>>

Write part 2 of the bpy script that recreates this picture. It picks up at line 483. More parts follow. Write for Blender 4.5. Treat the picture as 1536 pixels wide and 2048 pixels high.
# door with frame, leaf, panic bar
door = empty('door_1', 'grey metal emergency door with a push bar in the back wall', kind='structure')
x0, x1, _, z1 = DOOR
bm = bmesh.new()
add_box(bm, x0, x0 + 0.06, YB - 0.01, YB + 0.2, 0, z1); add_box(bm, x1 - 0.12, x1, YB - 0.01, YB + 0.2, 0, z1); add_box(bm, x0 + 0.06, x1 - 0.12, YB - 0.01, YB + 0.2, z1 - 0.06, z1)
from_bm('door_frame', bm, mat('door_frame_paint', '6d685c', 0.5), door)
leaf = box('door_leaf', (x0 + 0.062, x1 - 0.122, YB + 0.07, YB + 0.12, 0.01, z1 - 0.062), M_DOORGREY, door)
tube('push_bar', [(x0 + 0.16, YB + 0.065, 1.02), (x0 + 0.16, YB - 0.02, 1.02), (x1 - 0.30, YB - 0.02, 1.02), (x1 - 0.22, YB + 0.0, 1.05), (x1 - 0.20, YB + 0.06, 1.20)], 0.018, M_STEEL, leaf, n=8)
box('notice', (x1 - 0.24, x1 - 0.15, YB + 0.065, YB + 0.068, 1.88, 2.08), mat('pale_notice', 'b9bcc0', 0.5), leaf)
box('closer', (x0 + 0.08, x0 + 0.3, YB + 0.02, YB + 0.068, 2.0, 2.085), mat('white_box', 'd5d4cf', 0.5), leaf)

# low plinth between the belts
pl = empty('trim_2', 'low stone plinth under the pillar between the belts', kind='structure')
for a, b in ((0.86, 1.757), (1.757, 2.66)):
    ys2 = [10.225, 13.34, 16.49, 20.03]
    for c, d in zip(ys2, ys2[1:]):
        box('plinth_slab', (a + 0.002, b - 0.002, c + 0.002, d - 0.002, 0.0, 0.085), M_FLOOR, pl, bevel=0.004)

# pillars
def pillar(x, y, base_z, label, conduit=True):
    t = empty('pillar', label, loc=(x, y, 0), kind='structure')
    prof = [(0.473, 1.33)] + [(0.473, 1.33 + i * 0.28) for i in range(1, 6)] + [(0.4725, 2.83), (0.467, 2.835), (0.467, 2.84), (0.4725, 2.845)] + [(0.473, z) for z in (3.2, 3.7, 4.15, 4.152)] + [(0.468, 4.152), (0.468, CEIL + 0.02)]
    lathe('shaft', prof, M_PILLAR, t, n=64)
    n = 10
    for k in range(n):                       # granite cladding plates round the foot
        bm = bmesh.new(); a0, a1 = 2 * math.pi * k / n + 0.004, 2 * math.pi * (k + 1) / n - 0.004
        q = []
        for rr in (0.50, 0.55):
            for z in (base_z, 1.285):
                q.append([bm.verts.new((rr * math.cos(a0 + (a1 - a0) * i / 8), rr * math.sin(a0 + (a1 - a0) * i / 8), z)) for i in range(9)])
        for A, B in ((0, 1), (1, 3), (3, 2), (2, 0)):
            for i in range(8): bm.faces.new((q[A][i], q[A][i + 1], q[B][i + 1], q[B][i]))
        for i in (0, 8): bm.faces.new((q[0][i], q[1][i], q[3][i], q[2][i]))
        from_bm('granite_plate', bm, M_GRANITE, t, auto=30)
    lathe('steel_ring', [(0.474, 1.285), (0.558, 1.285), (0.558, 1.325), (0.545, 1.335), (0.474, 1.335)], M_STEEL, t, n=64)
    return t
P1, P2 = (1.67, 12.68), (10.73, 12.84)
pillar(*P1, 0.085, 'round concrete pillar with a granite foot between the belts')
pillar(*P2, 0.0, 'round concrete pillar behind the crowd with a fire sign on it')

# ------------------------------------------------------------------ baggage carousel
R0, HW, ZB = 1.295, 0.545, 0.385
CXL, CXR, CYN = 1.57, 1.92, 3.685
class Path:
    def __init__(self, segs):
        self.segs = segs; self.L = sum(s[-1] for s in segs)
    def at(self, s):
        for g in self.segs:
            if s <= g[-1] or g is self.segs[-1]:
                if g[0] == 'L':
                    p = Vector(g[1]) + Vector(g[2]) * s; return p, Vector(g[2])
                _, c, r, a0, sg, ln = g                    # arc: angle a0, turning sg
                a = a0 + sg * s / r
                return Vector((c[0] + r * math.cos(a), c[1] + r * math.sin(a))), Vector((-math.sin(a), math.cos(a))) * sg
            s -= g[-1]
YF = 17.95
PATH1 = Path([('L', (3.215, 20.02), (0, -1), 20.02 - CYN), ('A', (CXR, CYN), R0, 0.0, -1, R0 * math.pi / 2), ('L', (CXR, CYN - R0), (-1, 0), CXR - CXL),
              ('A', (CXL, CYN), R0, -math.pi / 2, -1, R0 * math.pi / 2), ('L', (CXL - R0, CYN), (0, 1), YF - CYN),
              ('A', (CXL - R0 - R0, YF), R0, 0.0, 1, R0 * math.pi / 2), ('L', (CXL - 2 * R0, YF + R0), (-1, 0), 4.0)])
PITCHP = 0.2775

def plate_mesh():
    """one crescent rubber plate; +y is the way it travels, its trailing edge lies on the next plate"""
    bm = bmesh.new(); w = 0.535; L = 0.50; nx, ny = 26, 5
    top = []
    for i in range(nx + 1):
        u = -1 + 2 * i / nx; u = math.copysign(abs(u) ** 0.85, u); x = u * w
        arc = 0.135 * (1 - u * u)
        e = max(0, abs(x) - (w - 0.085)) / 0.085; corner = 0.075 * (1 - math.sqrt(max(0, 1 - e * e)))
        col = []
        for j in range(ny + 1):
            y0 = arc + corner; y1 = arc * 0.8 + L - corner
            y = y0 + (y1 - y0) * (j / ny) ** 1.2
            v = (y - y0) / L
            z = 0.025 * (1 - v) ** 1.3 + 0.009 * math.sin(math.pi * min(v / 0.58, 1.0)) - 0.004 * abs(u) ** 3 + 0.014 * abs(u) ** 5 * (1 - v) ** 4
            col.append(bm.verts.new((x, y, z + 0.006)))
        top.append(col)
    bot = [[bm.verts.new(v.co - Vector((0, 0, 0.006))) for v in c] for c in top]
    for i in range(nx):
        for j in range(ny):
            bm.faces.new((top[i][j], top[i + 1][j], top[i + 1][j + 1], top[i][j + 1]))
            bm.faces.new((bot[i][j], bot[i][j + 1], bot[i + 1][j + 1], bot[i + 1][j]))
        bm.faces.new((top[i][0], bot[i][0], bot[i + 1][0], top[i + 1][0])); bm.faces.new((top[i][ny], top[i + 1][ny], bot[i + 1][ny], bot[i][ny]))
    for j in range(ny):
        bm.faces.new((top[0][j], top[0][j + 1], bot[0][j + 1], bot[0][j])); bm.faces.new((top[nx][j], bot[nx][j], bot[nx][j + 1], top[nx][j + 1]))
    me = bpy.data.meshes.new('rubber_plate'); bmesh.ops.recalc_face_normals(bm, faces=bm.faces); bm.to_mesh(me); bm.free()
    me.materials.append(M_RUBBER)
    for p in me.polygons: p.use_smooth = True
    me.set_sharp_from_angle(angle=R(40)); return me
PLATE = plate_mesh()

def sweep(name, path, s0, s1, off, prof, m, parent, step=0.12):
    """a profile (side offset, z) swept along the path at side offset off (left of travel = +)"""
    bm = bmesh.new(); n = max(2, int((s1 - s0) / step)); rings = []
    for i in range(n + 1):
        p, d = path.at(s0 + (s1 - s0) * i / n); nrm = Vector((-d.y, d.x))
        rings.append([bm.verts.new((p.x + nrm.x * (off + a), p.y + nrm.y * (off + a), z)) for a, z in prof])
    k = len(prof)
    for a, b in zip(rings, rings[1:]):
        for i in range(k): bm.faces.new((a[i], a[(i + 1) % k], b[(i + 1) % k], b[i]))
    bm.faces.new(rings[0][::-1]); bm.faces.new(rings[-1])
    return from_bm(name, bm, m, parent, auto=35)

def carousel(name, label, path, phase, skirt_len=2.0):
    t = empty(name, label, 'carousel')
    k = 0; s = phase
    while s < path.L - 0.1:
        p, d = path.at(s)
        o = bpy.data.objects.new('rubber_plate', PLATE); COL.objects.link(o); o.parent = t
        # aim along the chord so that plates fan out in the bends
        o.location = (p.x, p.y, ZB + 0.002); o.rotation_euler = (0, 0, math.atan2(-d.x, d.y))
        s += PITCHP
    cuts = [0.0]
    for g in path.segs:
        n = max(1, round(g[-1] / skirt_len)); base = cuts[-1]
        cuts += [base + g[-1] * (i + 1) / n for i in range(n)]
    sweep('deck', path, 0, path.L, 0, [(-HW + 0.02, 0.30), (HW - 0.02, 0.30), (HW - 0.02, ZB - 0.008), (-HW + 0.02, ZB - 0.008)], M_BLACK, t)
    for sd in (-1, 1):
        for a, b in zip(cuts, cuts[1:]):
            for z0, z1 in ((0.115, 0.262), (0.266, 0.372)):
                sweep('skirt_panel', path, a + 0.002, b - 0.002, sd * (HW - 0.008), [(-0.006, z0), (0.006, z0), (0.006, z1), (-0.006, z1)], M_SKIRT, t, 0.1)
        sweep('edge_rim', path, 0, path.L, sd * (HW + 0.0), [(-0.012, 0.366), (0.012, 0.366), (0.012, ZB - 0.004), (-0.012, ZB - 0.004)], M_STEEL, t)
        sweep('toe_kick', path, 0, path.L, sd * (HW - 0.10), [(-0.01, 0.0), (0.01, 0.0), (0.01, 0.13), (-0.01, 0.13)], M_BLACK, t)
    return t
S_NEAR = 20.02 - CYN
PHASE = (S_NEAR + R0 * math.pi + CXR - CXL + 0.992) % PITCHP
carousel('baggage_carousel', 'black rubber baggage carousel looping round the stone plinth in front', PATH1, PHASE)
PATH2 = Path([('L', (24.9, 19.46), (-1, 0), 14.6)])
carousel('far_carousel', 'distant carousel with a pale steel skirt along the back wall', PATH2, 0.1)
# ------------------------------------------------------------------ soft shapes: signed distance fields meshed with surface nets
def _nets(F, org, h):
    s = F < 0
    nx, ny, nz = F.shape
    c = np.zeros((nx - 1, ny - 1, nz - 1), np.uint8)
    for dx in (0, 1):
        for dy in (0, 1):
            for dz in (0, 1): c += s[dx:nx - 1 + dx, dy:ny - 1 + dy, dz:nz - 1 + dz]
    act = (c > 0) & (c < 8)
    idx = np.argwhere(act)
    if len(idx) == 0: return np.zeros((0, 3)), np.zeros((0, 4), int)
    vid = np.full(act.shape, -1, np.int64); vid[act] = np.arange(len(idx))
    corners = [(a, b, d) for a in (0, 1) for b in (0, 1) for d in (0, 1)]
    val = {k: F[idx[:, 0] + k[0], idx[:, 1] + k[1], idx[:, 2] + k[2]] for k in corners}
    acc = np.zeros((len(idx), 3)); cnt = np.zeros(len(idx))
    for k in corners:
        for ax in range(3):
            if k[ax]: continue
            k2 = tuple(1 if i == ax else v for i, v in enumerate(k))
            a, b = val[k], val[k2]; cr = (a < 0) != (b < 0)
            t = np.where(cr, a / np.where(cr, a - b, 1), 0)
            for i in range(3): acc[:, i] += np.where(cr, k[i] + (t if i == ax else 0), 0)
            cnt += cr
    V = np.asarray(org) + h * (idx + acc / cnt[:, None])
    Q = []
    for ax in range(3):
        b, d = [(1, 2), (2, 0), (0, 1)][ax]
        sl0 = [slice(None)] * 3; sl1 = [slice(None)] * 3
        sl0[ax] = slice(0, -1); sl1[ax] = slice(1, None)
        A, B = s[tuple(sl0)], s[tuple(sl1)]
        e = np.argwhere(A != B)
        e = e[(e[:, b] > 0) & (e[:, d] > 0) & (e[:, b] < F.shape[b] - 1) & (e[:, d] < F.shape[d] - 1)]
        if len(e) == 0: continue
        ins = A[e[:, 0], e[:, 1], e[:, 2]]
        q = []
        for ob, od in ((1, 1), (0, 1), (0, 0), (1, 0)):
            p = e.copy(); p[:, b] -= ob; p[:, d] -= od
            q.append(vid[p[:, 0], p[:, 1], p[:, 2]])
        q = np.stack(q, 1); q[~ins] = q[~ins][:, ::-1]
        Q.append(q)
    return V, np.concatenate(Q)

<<

* [Problem statement] Repeat, word for word, the lines from the opening of the material through the line containing "box('closer', (x0 +".

* [Solution to this problem]
Write part 2 of the bpy script that recreates this picture. It picks up at line 483. More parts follow. Write for Blender 4.5. Treat the picture as 1536 pixels wide and 2048 pixels high.
# door with frame, leaf, panic bar
door = empty('door_1', 'grey metal emergency door with a push bar in the back wall', kind='structure')
x0, x1, _, z1 = DOOR
bm = bmesh.new()
add_box(bm, x0, x0 + 0.06, YB - 0.01, YB + 0.2, 0, z1); add_box(bm, x1 - 0.12, x1, YB - 0.01, YB + 0.2, 0, z1); add_box(bm, x0 + 0.06, x1 - 0.12, YB - 0.01, YB + 0.2, z1 - 0.06, z1)
from_bm('door_frame', bm, mat('door_frame_paint', '6d685c', 0.5), door)
leaf = box('door_leaf', (x0 + 0.062, x1 - 0.122, YB + 0.07, YB + 0.12, 0.01, z1 - 0.062), M_DOORGREY, door)
tube('push_bar', [(x0 + 0.16, YB + 0.065, 1.02), (x0 + 0.16, YB - 0.02, 1.02), (x1 - 0.30, YB - 0.02, 1.02), (x1 - 0.22, YB + 0.0, 1.05), (x1 - 0.20, YB + 0.06, 1.20)], 0.018, M_STEEL, leaf, n=8)
box('notice', (x1 - 0.24, x1 - 0.15, YB + 0.065, YB + 0.068, 1.88, 2.08), mat('pale_notice', 'b9bcc0', 0.5), leaf)
box('closer', (x0 + 0.08, x0 + 0.3, YB + 0.02, YB + 0.068, 2.0, 2.085), mat('white_box', 'd5d4cf', 0.5), leaf)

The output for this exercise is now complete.